Bana göre umudun, bekleyişin kitabıdır Tatar Çölü. Drogo göreve başladığı ücra sınır karakolunda umutla tutunurken “alışmanın” konforlu kollarında kendini bulmuş, öyle ki zaman içinde alışmakla bir bütün olmuş ve sonra onun kollarından hiç sıyrılamamış, gençlik arzularını yitirmiştir. Alışmak; ölümdür dedirten kitap. Okunması tavsiye edilir.

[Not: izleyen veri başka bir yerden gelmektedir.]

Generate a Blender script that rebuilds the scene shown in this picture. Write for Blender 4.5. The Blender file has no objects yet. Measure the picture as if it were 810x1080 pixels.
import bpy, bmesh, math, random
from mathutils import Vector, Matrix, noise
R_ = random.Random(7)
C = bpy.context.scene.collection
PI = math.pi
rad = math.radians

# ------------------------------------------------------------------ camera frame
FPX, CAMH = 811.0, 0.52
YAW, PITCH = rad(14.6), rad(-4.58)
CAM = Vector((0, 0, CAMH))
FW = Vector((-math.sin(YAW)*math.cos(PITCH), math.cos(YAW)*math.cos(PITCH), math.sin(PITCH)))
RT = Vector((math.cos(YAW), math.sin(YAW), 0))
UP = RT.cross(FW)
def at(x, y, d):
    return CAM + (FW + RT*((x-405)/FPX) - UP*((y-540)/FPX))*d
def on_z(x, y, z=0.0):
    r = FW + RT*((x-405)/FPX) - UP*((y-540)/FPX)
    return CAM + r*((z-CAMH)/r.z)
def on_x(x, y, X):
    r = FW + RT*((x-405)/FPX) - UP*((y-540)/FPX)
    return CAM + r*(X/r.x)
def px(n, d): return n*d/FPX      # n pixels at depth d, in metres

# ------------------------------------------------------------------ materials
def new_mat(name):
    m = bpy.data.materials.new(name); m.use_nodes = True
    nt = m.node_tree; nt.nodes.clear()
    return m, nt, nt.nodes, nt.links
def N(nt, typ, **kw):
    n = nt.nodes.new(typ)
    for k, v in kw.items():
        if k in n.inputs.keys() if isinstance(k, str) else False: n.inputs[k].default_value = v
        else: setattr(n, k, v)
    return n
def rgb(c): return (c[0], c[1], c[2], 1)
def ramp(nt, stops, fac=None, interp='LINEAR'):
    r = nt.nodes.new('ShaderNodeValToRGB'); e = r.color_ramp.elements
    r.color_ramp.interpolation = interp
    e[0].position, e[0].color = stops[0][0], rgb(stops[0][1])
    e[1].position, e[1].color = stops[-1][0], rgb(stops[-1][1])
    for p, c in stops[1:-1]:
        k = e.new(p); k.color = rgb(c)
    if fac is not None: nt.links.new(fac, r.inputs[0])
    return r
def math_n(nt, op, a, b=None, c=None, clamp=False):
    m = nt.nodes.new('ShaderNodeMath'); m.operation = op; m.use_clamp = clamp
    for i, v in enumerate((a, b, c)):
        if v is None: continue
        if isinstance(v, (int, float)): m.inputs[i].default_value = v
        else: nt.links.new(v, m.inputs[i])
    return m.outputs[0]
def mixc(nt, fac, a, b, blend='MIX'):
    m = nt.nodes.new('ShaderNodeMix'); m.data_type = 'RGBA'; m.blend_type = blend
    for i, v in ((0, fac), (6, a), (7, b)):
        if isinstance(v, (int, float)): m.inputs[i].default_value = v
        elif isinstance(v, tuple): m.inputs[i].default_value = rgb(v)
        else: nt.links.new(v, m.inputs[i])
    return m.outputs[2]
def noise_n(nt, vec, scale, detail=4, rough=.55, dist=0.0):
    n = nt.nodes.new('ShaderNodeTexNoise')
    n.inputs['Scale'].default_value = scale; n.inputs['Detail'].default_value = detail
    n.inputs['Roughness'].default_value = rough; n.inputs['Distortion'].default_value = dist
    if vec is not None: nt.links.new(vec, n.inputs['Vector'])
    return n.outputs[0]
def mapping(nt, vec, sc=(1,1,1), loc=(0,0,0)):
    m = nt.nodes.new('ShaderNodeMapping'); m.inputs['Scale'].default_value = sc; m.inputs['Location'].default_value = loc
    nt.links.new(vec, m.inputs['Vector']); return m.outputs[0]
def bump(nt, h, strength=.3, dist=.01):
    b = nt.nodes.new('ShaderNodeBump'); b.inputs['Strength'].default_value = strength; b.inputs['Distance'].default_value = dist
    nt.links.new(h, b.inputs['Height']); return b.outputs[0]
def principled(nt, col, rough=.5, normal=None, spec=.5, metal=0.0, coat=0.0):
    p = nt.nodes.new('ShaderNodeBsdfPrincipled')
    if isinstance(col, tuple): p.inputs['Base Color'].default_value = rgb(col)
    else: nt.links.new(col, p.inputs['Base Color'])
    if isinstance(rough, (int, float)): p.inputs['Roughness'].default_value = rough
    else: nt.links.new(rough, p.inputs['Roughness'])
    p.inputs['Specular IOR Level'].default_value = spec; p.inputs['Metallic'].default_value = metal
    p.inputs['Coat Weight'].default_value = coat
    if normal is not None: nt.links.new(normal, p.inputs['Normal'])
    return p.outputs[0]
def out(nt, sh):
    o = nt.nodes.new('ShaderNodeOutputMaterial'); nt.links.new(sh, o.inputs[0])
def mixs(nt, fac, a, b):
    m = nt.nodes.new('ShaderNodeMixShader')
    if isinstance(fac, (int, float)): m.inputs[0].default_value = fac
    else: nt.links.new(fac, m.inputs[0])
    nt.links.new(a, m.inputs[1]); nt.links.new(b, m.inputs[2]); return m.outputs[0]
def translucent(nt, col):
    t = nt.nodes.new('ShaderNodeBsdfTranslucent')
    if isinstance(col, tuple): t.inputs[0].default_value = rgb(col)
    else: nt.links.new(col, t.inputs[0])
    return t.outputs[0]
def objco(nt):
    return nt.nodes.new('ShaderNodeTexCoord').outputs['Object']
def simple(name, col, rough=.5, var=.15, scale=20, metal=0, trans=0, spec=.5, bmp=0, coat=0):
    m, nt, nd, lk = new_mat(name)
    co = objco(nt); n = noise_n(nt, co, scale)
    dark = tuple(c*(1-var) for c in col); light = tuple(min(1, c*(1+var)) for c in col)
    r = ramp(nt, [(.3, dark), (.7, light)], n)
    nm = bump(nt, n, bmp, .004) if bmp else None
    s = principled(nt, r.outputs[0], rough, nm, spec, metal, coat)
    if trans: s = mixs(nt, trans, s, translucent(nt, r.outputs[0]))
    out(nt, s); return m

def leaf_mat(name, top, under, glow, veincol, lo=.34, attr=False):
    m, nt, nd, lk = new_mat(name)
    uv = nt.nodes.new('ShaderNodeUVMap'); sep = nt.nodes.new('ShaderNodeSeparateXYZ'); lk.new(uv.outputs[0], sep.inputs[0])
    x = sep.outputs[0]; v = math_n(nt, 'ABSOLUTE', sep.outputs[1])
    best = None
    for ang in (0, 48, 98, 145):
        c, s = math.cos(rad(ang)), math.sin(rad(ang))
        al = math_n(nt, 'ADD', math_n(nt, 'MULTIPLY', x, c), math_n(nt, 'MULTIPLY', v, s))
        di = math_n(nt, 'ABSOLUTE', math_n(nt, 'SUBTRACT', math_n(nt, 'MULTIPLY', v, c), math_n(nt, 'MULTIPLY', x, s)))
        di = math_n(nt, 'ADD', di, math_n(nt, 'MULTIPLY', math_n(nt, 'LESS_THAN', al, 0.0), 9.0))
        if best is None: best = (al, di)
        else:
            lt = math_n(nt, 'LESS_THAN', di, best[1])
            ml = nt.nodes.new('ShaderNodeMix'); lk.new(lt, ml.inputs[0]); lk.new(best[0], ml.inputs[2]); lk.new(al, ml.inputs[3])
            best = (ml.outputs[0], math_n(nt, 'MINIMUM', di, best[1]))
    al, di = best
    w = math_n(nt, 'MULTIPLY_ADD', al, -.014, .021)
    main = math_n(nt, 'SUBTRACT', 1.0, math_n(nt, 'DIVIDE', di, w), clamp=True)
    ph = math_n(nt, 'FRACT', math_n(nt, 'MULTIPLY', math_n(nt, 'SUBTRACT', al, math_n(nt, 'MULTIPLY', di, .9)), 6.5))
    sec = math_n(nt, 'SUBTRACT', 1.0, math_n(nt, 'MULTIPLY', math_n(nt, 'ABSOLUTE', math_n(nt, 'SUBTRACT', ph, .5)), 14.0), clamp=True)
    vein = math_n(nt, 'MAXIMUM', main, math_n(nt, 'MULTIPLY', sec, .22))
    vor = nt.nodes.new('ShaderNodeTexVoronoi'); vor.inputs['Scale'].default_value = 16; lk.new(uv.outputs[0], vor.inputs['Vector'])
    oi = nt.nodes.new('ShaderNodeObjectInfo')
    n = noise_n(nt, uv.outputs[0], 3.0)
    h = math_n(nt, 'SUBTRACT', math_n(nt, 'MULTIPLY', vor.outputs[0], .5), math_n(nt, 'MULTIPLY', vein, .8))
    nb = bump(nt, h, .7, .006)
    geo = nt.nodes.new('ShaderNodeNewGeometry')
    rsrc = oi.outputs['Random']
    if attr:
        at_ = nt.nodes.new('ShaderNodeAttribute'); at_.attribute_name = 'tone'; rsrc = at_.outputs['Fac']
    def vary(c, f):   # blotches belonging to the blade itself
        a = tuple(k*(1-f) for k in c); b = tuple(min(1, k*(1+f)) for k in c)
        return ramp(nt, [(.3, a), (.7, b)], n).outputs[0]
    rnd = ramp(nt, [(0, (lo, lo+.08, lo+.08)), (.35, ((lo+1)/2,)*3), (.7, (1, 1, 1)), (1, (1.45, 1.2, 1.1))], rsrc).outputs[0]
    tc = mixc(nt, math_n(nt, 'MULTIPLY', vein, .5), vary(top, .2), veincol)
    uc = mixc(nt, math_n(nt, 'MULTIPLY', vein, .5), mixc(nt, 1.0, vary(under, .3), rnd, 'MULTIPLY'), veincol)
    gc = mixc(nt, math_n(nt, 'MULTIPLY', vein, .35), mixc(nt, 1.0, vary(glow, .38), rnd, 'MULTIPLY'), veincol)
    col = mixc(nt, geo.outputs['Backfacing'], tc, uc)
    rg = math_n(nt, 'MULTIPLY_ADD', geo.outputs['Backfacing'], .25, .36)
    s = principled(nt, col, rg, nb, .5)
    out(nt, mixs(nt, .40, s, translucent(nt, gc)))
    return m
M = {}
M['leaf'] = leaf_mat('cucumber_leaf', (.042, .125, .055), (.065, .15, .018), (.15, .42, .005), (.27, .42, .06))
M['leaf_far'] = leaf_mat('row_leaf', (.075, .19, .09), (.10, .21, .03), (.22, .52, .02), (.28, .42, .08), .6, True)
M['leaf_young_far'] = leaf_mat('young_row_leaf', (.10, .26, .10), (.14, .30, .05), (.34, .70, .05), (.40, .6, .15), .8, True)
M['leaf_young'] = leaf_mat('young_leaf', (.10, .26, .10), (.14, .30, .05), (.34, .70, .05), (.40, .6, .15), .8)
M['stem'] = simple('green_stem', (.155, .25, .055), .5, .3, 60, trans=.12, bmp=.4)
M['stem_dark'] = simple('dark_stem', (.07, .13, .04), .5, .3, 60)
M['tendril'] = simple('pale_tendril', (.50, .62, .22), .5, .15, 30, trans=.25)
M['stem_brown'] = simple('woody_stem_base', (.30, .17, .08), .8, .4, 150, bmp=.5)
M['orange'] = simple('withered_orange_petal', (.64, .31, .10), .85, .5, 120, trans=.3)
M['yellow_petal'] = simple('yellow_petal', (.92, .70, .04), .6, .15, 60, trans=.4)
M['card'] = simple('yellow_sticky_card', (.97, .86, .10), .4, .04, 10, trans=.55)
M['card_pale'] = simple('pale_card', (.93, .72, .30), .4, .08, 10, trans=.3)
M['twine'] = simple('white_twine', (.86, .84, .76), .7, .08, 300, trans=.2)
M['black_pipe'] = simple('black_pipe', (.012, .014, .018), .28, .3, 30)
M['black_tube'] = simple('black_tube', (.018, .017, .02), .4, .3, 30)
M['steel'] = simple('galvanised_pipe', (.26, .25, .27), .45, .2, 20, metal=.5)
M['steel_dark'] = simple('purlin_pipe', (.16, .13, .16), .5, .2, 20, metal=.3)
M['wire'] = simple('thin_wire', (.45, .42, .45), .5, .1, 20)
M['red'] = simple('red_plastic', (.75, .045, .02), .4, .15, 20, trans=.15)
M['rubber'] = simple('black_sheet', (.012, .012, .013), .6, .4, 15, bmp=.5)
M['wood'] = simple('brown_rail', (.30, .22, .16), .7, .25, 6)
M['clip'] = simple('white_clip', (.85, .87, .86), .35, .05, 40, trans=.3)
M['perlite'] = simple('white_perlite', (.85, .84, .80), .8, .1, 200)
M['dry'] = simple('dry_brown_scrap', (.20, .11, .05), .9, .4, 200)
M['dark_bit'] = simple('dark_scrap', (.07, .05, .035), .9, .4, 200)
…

Hamza’yı okudum. Yazarın anlatmaya çalıştığı davayı, ruhu hayatım boyunca hep yaşamaya çabaladım. Karakterin anlatılmaya çalışılan buhranını aynı yaşlarda çokça yaşadım ama yazarın kendisinin de bir kaç satırda ifade ettiği gibi mesaj verme kaygısını çokça hissettim. İslamı anlatma çabasında bir eser olduğu için naçizane tavsiyem eleştirimin aksine okumanız gerektiğidir. Şimdiden keyifli okumalar.